Massive Shale Formations Fuel Infrastructure Work

By Randy Happel, Contributing Editor | June 2014, Vol. 69, No. 6

Many northeast Ohio communities that are located in the Marcellus and Utica shale plays are taking proactive steps to address an aging, inadequate utilities infrastructure.

One such community is Wooster, OH, located approximately 50 miles south/southwest of Cleveland and 35 miles southwest of Akron. Because of this, northeastern Ohio pipeline installers are benefiting from the increased attention to outdated pipelines, including family-owned Whitt Welding, a utility installation contractor located near Wooster in Barberton, OH. Last spring, the company recently installed more than 17,000 feet of new pipeline for the municipality of Wooster – and there’s more pipeline work ahead, especially for their horizontal directional drilling operations.

“We’re averaging one to two bores a day right now,” says Steve Whitt, a third-generation family member who joined the business six years ago. “I’d estimate we’ve completed 50 to 60 pipeline bores just in the past month alone. There’s a lot of natural gas drilling going on in our area so pipeline work has been steady. It’s been very good for our business.”

Centuries’ supply

Geologists and energy experts suggest the volume of natural gas contained in combined Marcellus and Utica plays is enough to fuel the needs of North America for more than two centuries. The full economic impact of these immense underground energy reservoirs is still evolving, especially in Ohio since natural gas production in the Buckeye state is just beginning.
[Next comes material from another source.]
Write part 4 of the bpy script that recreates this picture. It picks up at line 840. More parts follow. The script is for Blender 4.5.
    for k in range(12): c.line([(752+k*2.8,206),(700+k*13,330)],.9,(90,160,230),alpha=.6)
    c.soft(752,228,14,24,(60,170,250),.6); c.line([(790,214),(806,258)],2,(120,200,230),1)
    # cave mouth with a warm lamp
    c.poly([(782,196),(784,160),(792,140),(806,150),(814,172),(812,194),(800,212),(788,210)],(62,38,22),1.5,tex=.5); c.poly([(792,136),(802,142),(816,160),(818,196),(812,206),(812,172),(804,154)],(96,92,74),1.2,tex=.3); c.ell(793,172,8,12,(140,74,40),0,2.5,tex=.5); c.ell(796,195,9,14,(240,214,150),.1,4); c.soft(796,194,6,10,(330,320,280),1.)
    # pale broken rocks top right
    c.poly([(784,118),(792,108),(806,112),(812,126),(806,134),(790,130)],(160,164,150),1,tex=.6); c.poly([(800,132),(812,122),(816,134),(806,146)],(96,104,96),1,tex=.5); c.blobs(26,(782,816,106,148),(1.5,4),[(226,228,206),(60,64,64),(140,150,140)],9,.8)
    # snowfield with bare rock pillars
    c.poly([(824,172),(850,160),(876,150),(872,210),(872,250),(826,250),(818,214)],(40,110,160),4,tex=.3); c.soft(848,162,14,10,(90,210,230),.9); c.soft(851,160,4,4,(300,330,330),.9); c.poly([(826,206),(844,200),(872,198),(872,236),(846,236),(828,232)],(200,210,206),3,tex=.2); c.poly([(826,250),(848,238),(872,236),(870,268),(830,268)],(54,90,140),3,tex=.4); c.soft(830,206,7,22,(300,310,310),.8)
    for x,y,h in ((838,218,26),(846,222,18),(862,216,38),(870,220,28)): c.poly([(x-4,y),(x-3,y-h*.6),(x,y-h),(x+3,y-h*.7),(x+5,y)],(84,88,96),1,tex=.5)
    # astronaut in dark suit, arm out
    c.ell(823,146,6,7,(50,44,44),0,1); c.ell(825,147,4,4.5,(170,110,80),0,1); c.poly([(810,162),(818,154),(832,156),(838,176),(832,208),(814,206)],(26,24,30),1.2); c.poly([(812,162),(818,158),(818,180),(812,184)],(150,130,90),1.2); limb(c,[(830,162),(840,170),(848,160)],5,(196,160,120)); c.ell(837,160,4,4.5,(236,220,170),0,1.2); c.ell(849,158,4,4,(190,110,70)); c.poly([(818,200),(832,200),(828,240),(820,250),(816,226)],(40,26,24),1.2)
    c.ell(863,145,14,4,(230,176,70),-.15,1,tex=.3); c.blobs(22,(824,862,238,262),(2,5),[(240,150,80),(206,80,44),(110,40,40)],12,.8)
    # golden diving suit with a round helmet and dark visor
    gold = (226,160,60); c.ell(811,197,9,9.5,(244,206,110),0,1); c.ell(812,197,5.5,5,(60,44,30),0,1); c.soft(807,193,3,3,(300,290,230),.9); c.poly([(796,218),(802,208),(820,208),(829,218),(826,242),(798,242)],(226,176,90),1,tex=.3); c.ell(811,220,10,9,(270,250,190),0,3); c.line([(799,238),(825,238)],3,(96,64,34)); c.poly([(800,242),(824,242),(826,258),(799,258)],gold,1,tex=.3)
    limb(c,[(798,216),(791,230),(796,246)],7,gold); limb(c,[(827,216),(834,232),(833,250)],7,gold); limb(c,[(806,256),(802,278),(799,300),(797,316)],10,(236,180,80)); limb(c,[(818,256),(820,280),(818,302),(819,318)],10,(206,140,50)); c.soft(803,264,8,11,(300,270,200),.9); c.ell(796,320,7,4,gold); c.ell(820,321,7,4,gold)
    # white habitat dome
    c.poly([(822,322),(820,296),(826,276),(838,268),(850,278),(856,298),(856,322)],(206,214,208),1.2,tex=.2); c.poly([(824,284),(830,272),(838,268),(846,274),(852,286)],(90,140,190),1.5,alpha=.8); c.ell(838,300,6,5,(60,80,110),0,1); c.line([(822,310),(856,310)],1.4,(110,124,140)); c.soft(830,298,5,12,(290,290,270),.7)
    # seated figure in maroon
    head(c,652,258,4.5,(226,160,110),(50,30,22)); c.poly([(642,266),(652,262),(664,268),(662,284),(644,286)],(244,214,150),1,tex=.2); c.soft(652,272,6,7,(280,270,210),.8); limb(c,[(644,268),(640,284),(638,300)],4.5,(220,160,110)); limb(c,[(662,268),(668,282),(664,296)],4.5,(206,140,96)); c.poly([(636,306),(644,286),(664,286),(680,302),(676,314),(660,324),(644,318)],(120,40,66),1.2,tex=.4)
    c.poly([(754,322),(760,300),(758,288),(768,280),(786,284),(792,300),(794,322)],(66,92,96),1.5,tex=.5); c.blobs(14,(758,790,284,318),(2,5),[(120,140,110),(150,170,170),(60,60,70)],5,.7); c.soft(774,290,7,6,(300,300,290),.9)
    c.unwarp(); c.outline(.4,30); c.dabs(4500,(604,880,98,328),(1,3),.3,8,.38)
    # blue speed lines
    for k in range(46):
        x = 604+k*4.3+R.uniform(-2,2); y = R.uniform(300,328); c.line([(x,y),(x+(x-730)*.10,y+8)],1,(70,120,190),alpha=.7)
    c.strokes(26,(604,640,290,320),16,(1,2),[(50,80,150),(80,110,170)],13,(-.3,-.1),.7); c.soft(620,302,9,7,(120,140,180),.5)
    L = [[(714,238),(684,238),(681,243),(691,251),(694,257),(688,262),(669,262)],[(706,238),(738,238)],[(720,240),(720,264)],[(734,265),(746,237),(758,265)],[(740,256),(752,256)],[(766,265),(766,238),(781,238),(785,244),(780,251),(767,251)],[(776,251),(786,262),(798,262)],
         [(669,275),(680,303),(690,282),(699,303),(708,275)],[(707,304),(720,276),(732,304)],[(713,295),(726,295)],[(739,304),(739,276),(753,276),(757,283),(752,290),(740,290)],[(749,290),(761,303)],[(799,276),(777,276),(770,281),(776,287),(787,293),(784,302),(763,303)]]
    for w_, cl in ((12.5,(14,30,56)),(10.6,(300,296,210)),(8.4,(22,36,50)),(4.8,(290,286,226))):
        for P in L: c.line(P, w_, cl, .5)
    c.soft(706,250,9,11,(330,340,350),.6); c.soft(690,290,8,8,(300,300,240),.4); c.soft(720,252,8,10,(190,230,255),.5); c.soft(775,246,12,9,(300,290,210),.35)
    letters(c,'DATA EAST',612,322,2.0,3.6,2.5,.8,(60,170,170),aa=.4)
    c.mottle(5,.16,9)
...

According to a recent report compiled by Bentek Energy, a Colorado-based energy market analytics firm, continued development of Utica and Marcellus and a rapidly growing infrastructure to transport the gas represents significant opportunities for the entire Northeast U.S. And that’s good news for scores of pipeline installers like Whitt Welding.

Natural gas drilling activity in the Marcellus and Utica shale plays can also be linked to a notable increase in municipality work. After the Great Recession forced towns like Wooster to postpone plans for upgrading aging infrastructures, many municipalities are now moving forward with underground projects delayed previously due to funding shortfalls. Yet the notable increase in infrastructure work is more than just coincidental.